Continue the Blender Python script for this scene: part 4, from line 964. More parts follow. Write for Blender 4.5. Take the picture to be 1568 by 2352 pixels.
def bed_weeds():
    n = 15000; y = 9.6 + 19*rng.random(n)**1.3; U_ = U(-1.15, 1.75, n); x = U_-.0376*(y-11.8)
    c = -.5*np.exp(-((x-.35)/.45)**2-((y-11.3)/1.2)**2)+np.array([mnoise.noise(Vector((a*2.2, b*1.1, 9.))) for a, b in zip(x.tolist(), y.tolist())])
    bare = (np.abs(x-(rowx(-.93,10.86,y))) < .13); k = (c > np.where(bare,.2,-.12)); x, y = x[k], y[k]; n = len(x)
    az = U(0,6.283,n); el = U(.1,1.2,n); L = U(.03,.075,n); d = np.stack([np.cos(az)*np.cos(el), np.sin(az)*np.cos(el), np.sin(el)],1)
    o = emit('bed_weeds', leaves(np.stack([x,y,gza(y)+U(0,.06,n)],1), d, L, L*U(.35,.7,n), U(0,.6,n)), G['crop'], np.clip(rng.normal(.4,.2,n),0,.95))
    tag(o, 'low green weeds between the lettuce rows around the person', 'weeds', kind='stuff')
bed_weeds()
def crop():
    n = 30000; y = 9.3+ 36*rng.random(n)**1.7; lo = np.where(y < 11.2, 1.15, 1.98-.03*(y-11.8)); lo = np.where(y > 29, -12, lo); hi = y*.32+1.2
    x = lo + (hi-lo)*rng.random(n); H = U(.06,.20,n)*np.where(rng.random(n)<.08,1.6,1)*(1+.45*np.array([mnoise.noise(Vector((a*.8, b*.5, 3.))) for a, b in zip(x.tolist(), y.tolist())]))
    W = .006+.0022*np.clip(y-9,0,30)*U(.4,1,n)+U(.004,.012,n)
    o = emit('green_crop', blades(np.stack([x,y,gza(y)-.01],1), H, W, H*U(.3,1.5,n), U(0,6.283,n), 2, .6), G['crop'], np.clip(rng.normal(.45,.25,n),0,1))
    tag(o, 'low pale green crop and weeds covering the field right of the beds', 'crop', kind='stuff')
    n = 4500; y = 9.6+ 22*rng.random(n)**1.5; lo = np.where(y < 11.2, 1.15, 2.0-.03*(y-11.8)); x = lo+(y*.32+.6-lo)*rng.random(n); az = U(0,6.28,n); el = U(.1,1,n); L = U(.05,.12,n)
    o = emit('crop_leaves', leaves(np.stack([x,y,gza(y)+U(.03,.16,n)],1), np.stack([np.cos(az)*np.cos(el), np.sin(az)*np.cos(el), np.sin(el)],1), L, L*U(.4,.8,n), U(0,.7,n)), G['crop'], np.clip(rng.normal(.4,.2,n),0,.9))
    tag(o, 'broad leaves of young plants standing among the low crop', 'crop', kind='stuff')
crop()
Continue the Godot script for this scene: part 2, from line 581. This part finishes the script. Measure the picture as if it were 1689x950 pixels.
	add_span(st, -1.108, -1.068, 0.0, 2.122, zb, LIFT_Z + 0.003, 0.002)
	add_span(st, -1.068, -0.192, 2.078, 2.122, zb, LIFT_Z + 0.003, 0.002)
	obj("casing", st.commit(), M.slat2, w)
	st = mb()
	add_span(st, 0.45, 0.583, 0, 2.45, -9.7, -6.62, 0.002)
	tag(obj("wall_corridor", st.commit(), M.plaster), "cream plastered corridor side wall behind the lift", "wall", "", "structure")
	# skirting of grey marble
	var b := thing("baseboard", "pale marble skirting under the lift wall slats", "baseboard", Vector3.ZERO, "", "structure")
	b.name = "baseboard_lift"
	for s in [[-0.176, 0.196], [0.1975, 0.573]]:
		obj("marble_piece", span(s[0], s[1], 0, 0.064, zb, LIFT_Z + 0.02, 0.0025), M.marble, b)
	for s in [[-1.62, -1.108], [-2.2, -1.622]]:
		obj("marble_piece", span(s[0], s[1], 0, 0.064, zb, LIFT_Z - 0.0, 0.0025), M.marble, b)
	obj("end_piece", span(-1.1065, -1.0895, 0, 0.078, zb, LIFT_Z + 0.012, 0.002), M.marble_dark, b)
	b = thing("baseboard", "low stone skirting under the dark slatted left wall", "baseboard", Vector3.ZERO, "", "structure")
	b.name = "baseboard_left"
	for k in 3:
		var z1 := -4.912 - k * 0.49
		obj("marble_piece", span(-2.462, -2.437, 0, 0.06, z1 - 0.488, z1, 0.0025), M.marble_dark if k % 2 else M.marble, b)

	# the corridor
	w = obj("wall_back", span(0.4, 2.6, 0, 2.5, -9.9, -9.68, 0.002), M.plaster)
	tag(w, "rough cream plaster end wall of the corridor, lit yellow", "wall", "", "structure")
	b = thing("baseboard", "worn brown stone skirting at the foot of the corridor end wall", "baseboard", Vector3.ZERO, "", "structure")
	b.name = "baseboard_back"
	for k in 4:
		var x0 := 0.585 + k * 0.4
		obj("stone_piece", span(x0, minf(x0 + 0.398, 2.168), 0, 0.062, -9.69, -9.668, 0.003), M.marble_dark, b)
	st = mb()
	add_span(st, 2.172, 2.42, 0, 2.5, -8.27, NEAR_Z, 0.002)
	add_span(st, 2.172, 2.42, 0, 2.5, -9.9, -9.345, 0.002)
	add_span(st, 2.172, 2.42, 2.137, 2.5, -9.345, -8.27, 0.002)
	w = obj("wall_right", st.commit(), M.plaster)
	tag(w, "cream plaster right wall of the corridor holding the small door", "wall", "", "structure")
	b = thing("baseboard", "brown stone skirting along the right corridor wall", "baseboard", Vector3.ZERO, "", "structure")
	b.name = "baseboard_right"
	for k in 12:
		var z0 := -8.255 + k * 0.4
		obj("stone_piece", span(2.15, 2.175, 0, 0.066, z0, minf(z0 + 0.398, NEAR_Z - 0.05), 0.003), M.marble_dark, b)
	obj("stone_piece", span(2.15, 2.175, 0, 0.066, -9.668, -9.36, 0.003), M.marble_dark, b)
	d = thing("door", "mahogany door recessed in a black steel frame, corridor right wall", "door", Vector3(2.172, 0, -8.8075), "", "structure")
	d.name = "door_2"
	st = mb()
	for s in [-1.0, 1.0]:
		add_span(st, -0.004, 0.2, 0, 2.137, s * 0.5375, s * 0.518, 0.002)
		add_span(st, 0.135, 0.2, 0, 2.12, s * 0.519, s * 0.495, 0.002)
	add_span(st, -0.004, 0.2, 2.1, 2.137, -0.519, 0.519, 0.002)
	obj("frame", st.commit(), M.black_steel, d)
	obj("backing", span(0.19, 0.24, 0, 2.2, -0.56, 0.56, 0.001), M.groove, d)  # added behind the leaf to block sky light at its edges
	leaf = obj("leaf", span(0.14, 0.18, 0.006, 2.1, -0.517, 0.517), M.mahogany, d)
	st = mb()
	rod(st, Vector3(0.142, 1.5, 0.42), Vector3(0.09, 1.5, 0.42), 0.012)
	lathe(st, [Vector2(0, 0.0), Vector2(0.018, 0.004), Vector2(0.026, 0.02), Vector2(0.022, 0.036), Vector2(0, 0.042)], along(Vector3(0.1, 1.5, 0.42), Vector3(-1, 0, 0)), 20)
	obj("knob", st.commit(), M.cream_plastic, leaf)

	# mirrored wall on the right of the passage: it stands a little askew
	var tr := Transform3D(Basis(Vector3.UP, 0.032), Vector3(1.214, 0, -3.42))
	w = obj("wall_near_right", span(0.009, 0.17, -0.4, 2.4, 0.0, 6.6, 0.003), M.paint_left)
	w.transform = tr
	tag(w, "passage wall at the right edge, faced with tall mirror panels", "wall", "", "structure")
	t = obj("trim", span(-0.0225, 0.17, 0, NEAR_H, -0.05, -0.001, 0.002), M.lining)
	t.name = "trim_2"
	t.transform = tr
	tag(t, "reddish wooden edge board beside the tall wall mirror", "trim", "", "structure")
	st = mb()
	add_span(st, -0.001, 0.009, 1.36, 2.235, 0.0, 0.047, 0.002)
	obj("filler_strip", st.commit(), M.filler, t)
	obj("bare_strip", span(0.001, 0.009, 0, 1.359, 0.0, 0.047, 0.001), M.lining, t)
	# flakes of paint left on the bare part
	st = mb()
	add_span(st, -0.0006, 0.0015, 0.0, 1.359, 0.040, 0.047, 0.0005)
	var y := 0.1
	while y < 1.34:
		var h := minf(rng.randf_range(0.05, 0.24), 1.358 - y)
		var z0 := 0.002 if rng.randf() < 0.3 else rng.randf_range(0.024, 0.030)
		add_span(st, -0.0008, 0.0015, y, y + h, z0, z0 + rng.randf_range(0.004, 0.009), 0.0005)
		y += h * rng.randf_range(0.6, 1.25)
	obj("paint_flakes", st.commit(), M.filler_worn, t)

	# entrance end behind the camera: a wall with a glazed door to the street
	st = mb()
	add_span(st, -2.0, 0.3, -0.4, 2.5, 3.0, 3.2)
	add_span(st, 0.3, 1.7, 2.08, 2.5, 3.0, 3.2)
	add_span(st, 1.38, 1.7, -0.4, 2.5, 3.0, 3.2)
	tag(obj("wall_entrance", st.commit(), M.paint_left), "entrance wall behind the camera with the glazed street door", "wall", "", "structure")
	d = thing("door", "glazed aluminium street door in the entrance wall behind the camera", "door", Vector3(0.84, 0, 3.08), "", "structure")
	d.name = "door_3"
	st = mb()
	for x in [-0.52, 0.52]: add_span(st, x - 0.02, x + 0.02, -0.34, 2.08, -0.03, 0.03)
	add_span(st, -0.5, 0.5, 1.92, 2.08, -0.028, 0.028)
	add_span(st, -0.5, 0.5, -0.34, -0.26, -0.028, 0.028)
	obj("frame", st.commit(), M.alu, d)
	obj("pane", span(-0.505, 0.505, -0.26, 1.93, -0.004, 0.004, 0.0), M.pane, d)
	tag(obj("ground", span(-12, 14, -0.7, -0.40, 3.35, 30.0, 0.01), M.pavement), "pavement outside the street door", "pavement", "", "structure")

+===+

What is needed: Select every line of the material above holding the word "scene" and copy it.

The reply:
Continue the Blender Python script for this scene: part 4, from line 964. More parts follow. Write for Blender 4.5. Take the picture to be 1568 by 2352 pixels.
Continue the Godot script for this scene: part 2, from line 581. This part finishes the script. Measure the picture as if it were 1689x950 pixels.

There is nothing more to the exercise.